**Exercise input:**
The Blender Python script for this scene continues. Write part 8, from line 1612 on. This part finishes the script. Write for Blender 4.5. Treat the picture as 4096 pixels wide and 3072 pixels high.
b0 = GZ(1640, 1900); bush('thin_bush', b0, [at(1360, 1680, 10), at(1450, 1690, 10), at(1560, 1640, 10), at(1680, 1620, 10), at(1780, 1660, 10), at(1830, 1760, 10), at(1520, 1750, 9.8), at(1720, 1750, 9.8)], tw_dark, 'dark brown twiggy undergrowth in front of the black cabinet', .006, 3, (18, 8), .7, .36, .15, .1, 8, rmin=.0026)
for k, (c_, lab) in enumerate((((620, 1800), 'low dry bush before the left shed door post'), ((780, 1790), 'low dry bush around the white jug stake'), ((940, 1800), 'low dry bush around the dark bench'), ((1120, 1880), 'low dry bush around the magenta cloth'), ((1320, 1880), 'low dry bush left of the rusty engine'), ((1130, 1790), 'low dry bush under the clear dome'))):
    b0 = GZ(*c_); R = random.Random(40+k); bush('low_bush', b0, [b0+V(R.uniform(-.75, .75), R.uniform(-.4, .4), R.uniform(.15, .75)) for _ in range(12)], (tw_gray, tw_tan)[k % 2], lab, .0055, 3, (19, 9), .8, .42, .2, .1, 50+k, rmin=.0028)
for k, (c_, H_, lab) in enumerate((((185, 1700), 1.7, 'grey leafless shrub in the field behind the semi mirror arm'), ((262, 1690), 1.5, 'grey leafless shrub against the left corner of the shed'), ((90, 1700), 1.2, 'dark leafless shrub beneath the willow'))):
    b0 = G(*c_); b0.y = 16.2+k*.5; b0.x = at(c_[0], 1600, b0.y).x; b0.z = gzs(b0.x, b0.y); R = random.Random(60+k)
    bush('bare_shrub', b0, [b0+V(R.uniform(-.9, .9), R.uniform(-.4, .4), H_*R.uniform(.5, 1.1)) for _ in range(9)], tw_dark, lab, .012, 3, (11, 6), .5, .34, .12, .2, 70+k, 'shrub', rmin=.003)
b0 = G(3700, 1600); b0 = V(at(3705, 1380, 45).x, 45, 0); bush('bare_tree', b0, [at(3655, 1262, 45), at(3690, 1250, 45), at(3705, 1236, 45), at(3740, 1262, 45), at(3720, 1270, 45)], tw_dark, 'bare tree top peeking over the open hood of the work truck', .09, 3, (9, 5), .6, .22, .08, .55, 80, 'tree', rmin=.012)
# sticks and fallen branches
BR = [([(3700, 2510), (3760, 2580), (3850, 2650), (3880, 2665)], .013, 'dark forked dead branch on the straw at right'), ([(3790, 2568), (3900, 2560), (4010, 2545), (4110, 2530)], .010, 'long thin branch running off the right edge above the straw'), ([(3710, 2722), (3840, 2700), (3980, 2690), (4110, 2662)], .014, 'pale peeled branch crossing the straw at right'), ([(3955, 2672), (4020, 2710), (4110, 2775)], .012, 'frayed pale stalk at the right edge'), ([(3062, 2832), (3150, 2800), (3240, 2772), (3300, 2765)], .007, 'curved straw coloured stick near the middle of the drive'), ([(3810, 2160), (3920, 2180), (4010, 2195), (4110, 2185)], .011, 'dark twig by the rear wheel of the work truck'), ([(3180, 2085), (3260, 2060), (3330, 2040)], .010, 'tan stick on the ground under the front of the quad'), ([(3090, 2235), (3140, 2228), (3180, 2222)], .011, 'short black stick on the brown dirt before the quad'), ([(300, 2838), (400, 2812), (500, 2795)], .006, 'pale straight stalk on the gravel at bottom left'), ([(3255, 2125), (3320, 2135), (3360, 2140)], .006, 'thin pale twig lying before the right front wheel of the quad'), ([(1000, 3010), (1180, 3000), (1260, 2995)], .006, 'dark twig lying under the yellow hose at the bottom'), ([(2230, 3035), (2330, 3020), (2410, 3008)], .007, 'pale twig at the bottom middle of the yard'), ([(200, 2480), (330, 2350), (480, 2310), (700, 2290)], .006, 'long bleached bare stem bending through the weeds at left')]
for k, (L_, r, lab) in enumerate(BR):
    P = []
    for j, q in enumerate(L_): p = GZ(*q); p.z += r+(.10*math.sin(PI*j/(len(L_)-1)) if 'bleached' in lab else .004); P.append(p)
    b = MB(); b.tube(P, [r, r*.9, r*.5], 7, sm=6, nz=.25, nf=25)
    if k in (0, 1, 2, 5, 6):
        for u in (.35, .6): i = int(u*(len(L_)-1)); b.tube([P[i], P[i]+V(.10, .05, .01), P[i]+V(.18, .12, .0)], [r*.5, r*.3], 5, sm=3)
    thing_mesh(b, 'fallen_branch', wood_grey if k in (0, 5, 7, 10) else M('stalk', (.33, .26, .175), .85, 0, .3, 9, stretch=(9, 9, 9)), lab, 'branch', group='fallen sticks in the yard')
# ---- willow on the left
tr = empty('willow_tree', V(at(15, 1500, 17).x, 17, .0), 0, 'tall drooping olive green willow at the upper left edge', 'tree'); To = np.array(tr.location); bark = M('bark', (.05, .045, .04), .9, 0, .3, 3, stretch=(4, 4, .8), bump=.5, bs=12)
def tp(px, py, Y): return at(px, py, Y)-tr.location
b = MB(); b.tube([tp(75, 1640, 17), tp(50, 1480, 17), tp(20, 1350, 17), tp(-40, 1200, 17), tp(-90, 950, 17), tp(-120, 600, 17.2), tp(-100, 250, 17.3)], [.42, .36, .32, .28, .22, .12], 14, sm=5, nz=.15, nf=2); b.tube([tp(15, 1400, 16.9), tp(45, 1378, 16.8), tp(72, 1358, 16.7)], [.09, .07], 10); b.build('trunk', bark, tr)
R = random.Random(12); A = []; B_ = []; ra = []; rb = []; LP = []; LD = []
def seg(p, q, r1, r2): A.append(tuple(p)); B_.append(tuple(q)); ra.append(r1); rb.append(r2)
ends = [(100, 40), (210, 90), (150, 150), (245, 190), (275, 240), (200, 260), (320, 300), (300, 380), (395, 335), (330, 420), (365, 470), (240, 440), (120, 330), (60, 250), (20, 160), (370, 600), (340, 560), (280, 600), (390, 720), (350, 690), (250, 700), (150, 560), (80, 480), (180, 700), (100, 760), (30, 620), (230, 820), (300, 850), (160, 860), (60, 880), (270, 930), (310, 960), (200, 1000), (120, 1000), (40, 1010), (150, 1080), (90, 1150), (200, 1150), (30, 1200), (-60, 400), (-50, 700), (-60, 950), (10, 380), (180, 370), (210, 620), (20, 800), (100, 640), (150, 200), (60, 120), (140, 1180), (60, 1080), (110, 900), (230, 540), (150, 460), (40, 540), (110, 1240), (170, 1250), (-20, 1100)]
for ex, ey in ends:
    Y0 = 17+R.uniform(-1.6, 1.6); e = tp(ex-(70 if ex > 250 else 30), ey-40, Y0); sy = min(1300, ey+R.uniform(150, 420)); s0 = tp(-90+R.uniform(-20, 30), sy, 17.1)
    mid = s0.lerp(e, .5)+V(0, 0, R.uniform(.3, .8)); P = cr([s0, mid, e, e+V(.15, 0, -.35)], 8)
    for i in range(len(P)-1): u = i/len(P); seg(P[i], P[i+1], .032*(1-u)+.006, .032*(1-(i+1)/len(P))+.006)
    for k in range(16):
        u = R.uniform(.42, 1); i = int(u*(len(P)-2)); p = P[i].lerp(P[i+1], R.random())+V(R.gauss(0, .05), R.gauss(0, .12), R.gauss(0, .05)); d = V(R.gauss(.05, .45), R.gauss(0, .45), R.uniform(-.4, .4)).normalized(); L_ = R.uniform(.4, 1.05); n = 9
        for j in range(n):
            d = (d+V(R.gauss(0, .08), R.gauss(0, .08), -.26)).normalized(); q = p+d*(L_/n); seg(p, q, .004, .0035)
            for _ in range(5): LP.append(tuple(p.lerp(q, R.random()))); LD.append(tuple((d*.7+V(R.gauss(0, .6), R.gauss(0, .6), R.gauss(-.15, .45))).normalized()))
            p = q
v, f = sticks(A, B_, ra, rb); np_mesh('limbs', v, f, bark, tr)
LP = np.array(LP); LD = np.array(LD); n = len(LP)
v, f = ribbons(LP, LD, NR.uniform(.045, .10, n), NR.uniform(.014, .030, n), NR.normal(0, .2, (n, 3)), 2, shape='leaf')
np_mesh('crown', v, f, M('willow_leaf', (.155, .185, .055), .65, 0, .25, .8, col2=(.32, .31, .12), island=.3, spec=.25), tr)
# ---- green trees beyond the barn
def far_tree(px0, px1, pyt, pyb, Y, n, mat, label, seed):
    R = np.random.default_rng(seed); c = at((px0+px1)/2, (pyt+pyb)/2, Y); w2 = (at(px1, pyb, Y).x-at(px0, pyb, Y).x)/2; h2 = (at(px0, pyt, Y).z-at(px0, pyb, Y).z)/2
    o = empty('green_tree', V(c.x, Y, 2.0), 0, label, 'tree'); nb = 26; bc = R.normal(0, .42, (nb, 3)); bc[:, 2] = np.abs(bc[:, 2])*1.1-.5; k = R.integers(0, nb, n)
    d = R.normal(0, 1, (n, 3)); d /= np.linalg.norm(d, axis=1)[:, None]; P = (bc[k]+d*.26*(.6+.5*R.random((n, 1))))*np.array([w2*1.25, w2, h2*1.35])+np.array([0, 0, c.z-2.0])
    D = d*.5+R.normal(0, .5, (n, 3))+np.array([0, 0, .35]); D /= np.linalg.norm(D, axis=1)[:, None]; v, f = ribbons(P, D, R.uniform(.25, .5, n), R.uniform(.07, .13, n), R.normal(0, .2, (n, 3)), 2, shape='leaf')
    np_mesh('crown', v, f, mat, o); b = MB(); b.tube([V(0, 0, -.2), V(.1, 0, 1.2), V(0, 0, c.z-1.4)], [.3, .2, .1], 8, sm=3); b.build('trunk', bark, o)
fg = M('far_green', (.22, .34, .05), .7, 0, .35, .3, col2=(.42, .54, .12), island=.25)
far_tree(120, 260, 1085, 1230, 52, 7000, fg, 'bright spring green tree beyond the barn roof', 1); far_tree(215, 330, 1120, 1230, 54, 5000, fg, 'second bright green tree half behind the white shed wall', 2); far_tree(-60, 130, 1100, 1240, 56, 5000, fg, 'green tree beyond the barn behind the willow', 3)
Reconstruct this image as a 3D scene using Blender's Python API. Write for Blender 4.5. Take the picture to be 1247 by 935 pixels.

**Problem description:** Return, from the data, each line that has the word "scene" in it.

**The completed task:**
The Blender Python script for this scene continues. Write part 8, from line 1612 on. This part finishes the script. Write for Blender 4.5. Treat the picture as 4096 pixels wide and 3072 pixels high.
Reconstruct this image as a 3D scene using Blender's Python API. Write for Blender 4.5. Take the picture to be 1247 by 935 pixels.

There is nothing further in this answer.